Kentucky drug overdose deaths up 5% last year after dropping in 2018. Here’s why.
Kentucky’s rate of fatal drug overdoses climbed again last year after dropping by double digits in 2018, according to an annual state report released Monday.
Driven largely by an uptick of fentanyl and its analogues, a fully synthetic opioid more powerful than heroin, and the widespread availability of “potent [and] inexpensive” methamphetamine, the Office of Drug Control and Policy said fatal overdoses rose by 5 percent in 2019 statewide. That’s an increase of 69 overdose deaths, totaling 1,316.
“There is no doubt that the nationwide opioid crisis is hitting Kentucky at an alarming rate,” Justice and Public Safety Secretary Mary Noble said in a statement.
Kentucky has been gutted by the opioid epidemic, but that appeared to be letting up in 2018 when fatal overdoses dropped by 15 percent, the most dramatic reduction in more than a decade. That was a stark improvement from 2017, when overdose deaths hit a record high of 1,566. Since 2015, upwards of 7,800 people have died by drug overdoses in Kentucky.
Last year, the majority of people who died from an overdose were between the ages of 35 and 44, according to the report. Fentanyl was involved in nearly 60 percent of those deaths and meth played a part in close to 40 percent. The use of Gabapentin, morphine and oxycodone also grew in prominence.
Estill County reported 11 fatal overdoses, amounting to roughly 81 per capita, the highest death rate based on population, followed by Grant, Boyd, Greenup and Anderson counties. Grant County saw the greatest increase in the number of deaths, followed by Nelson, Oldham and Pike counties.
Overall, Jefferson County reported the most fatal overdoses — 281 — but also the greatest decrease from 2018, by 38 deaths. Other counties with the biggest drops in deaths were Fayette, Kenton and Campbell counties.
While the report pointed to abuse of powerful fentanyl to explain the increase in drug overdose deaths last year, it said that was exacerbated by the availability of methamphetamine.
Opioids, which are a depressant, block the brain’s sensors that regulate the respiratory system, making the risk of death more imminent. Fentanyl, because it’s much more powerful in smaller quantities, heightens the risk of death unless naloxone, or Narcan, is administered to immediately reverse the drug’s effects.
Meth, a stimulant, is less likely to kill someone immediately. Instead, it corrodes the body and central nervous system over time.
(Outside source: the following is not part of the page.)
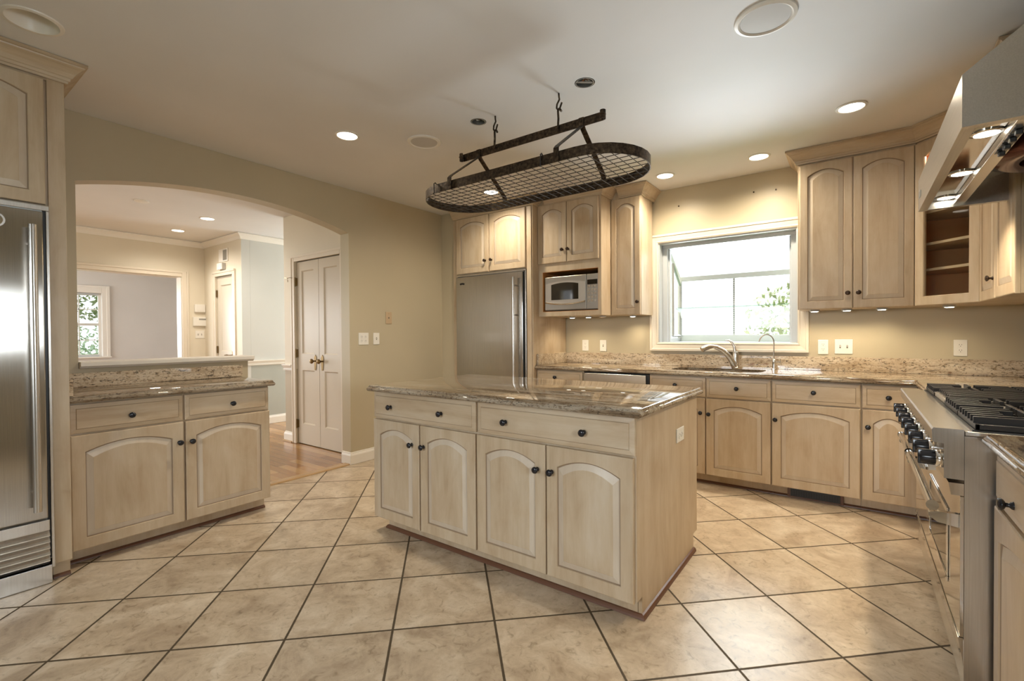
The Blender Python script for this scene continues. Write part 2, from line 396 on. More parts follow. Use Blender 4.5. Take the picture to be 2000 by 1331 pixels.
bm = new(); box(bm, -12.1, 1.2, -2.9, 4.68, 2.80, 2.86); box(bm, -12.1, -3.95, 4.68, 5.8, 2.80, 2.86)  # added slab that stops light leaking in from above
struct('ceiling_light_block', bm, M['darkvoid'], 'dark slab added above the ceiling to block light, seen only through its holes', 'ceiling')

# left wall with arch and half wall
arch = [(0.759, 2.185)]
for k in range(1, 24):
    t = k/24; y = 0.759+t*(2.682-0.759); u = 2*t-1
    arch.append((y, 2.185+0.006*t+0.132*(1-abs(u)**2.05)))
arch.append((2.682, 2.190))
pts = [(YB-0.12, 0.001), (1.757, 0.001), (1.757, 1.03), (0.759, 1.03)]+arch+[(2.682, 0.001), (3.914, 0.001), (3.914, ZC-0.001), (YB-0.12, ZC-0.001)]
bm = new(); prism(bm, pts, 'x', XL-0.13, XL, 0, (1, 0))
struct('wall_left', bm, [M['khaki'], M['cream']], 'khaki left wall pierced by the wide arched opening', 'wall')
bm = new(); box(bm, XL-0.13, -3.66, 3.915, YW, 0.001, ZC-0.001)
struct('wall_corner', bm, M['khaki'], 'narrow khaki wall return left of the far refrigerator', 'wall')
# window wall
OX0, OX1, OZ0, OZ1 = -1.557, -0.392, 1.136, 2.10
bm = new()
box(bm, -3.66, OX0, YW, YW+0.12, 0.001, ZC-0.001); box(bm, OX1, XR, YW, YW+0.12, 0.001, ZC-0.001)
box(bm, OX0, OX1, YW, YW+0.12, 0.001, OZ0); box(bm, OX0, OX1, YW, YW+0.12, OZ1, ZC-0.001)
struct('wall_back', bm, M['khaki'], 'khaki wall holding the garden window over the sink', 'wall')
bm = new()
box(bm, XR, XR+0.12, YB, 0.1, 0.001, ZC-0.001); box(bm, XR, XR+0.12, 0.9, YW+0.12, 0.001, ZC-0.001); box(bm, XR, XR+0.12, 0.1, 0.9, 0.001, 1.15); box(bm, XR, XR+0.12, 0.1, 0.9, 1.65, ZC-0.001)  # unseen opening added here to let the side fill lamp in
struct('wall_right', bm, M['khaki'], 'khaki wall behind the range', 'wall')
bm = new()
box(bm, XL-0.12, -2.6, YB-0.12, YB, 0.001, ZC-0.001); box(bm, -0.6, XR+0.12, YB-0.12, YB, 0.001, ZC-0.001)
box(bm, -2.6, -0.6, YB-0.12, YB, 0.001, 0.9); box(bm, -2.6, -0.6, YB-0.12, YB, 1.85, ZC-0.001)  # made-up opening that lets the rear fill lamp in
struct('wall_front', bm, M['khaki'], 'khaki wall behind the camera with a wide opening added for fill light', 'wall')

# baseboards
BP = [(0, 0.002), (0.016, 0.002), (0.016, 0.085), (0.012, 0.098), (0.008, 0.104), (0.008, 0.112), (0, 0.116)]
bm = new(); sweep(bm, [(XL-0.13, 2.682), (XL, 2.682), (XL, 3.913)], [(o_, z) for o_, z in BP])
struct('baseboard_left', bm, M['white'], 'white baseboard around the arch jamb and along the left wall', 'baseboard')
# cap on the half wall
bm = new()
prism(bm, [(-4.03, 1.045), (-4.03, 1.066), (-4.025, 1.071), (-3.825, 1.071), (-3.82, 1.066), (-3.82, 1.045), (-3.832, 1.042), (-3.838, 1.034), (-3.845, 1.030), (-4.01, 1.030), (-4.015, 1.042)], 'y', 0.762, 1.790)
struct('trim_2', bm, M['white'], 'white moulded ledge capping the half wall inside the arch', 'ledge')

# ------------------------------------------------------------------ hallway and far room
bm = new()  # closet wall
for (a, b_, z0, z1) in ((-5.39, -5.145, 0.001, ZC-0.001), (-4.268, -3.993, 0.001, ZC-0.001), (-5.145, -4.268, 2.07, ZC-0.001)):
    if z0 < 0.5:
        box(bm, a, b_, 2.87, 2.99, z0, 0.85, 0, 1); box(bm, a, b_, 2.87, 2.99, 0.85, z1, 0, 0)
    else: box(bm, a, b_, 2.87, 2.99, z0, z1)
box(bm, -5.39, -5.27, 2.99, 5.6, 0.001, ZC-0.001); box(bm, -5.26, -4.0, 3.6, 3.7, 0.001, ZC-0.001, 0, 1)
struct('wall_closet', bm, [M['cream'], M['tan']], 'cream hallway wall around the double closet doors', 'wall')
bm = new()
for (a, b_) in ((-7.80, -7.413), (-6.872, -6.63)): box(bm, a, b_, 2.95, 3.06, 0.001, ZC-0.001)
for f in bm.faces:
    f.normal_update()
    if abs(f.normal.x) > 0.9 and abs(f.calc_center_median().x+6.63) < 0.002: f.material_index = 1
box(bm, -7.413, -6.872, 2.95, 3.06, 2.085, ZC-0.001)
struct('wall_nook', bm, [M['cream'], M['greywall']], 'cream wall around the small hallway closet door', 'wall')
bm = new(); box(bm, -6.75, -6.63, 3.061, 5.6, 0.001, 0.86, 0, 1); box(bm, -6.75, -6.63, 3.061, 5.6, 0.86, ZC-0.001)
struct('wall_hall_side', bm, [M['greywall'], M['greylow']], 'pale grey hallway wall with a white chair rail', 'wall')
bm = new(); box(bm, -6.62, -6.45, 5.6, 5.7, 0.001, ZC-0.001); box(bm, -6.45, -5.5, 5.6, 5.7, 2.3, ZC-0.001); box(bm, -5.5, -5.27, 5.6, 5.7, 0.001, ZC-0.001)
struct('wall_hall_end', bm, M['cream'], 'hallway end wall with glazed doorway out of sight', 'wall')
bm = new()
box(bm, -7.95, -7.80, 2.663, 3.06, 0.001, ZC-0.001); box(bm, -7.95, -7.80, -0.3, 2.663, 2.09, ZC-0.001); box(bm, -7.95, -7.80, -1.6, -0.3, 0.001, ZC-0.001)
struct('wall_passage', bm, M['cream'], 'cream hallway wall with the wide cased opening', 'wall')
bm = new()
box(bm, -11.92, -11.8, 2.672, 4.2, 0.001, ZC-0.001); box(bm, -11.92, -11.8, -1.6, -0.2, 0.001, ZC-0.001)
box(bm, -11.92, -11.8, 1.55, 1.75, 0.856, 2.077)
box(bm, -11.92, -11.8, -0.2, 2.672, 0.001, 0.856); box(bm, -11.92, -11.8, -0.2, 2.672, 2.077, ZC-0.001)
box(bm, -11.92, -7.95, 4.2, 4.3, 0.001, ZC-0.001)
struct('wall_far', bm, M['lavender'], 'warm grey far wall of the room beyond the hallway', 'wall')
bm = new(); box(bm, -12.0, -11.3, -1.72, -1.6, 0.001, ZC-0.001); box(bm, -8.6, -5.6, -1.72, -1.6, 0.001, ZC-0.001); box(bm, -11.3, -8.6, -1.72, -1.6, 0.001, 0.5); box(bm, -11.3, -8.6, -1.72, -1.6, 2.25, ZC-0.001); box(bm, -4.25, -3.993, -1.72, -1.6, 0.001, ZC-0.001); box(bm, -5.6, -4.25, -1.72, -1.6, 0.001, 0.5); box(bm, -5.6, -4.25, -1.72, -1.6, 2.25, ZC-0.001)  # gaps are unseen openings added for the hall and far room fill
struct('wall_hall_front', bm, M['cream'], 'hallway wall left of the arch with unseen openings added for fill light', 'wall')
# crown mouldings
CR = [(0, ZC-0.078), (0.010, ZC-0.078), (0.016, ZC-0.066), (0.028, ZC-0.045), (0.05, ZC-0.024), (0.062, ZC-0.016), (0.062, ZC-0.003), (0, ZC-0.003)]
bm = new(); sweep(bm, [(-7.80, -1.6), (-7.80, 2.95), (-6.63, 2.95), (-6.63, 5.59)], CR)
struct('trim_3', bm, M['white'], 'white crown moulding along the hallway ceiling', 'moulding')
bm = new(); sweep(bm, [(-11.8, -1.6), (-11.8, 4.2), (-7.96, 4.2)], [(o_, z-0.03) for o_, z in CR])
struct('trim_4', bm, M['white'], 'white crown moulding of the far room', 'moulding')
# cased opening
bm = new()
for (y0, y1, z0, z1) in ((2.655, 2.735, 0.002, 2.155), (-0.38, 2.655, 2.083, 2.155)):
    box(bm, -7.80, -7.78, y0, y1, z0, z1, 0.004)
    box(bm, -7.784, -7.770, y0+(0.055 if z0 < 1 else 0), y1, z0 if z0 < 1 else z0+0.05, z1+0.004, 0.003)
box(bm, -7.96, -7.80, 2.645, 2.663, 0.002, 2.09); box(bm, -7.96, -7.80, -0.3, 2.645, 2.075, 2.09)
struct('trim_5', bm, M['casing'], 'ivory casing around the wide opening to the far room', 'casing')
# chair rails, hall baseboards
RL = [(0, 0.826), (0.012, 0.826), (0.016, 0.84), (0.012, 0.852), (0.022, 0.872), (0.03, 0.885), (0.03, 0.895), (0, 0.896)]
bm = new(); sweep(bm, [(-6.63, 2.95), (-6.63, 5.59)], RL)
struct('trim_6', bm, M['white'], 'white chair rail on the pale grey hallway wall', 'moulding')
bm = new(); sweep(bm, [(-5.39, 2.99), (-5.39, 2.87), (-5.222, 2.87)], RL)
struct('trim_7', bm, M['white'], 'short white chair rail left of the double closet doors', 'moulding')
bm = new(); sweep(bm, [(-6.63, 3.0), (-6.63, 5.59)], BP)
struct('baseboard_hall', bm, M['white'], 'white baseboard under the pale grey hallway wall', 'baseboard')
bm = new(); sweep(bm, [(-5.39, 2.99), (-5.39, 2.87), (-5.222, 2.87)], BP)
struct('baseboard_closet', bm, M['white'], 'short white baseboard left of the double closet doors', 'baseboard')
bm = new(); sweep(bm, [(-5.39+0.0, 2.99), (-5.39, 2.87), (-5.222, 2.87)], [(0.0165, 0.001), (0.03, 0.001), (0.028, 0.012), (0.0165, 0.018)])
struct('trim_8', bm, M['lightwood'], 'oak shoe moulding left of the double closet doors', 'moulding')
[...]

It’s not uncommon for meth to be cut with fentanyl in order to up its potency.
At one time, the state had a problem with people mixing ingredients to make meth at home, but that practice has all but ended. Most meth being abused in Kentucky now is made in large labs in Mexico and smuggled into the U.S., where it is cheap and widely available, police said.
Knox County Sheriff Mike Smith said meth is the most prevalent drug local officers see. Recent cases have involved meth brought into the rural county from Louisville, Nashville and Atlanta, but it originated in Mexico, he said.
“They ship it in in pounds,” he said.
The new report said Pulaski County had five heroin deaths among residents in 2019. That was well below the 61 in Jefferson County and 17 in Fayette, but tied the county with much more populous Warren County among the top five in Kentucky.
Sheriff Greg Speck said local police had noticed an increase in heroin, brought in from the Louisville and Cincinnati areas, and prosecuted people for deaths related to heroin.
Heroin users face risk because they often don’t know the purity of the drug, Speck said.
“They’re playing Russian roulette every time they shoot up,” he said.
Speck said heroin abuse appears to have subsided in the county, but as in other parts of the state, meth use has gone up.
“It seems like for everyone now the drug of choice is meth,” he said.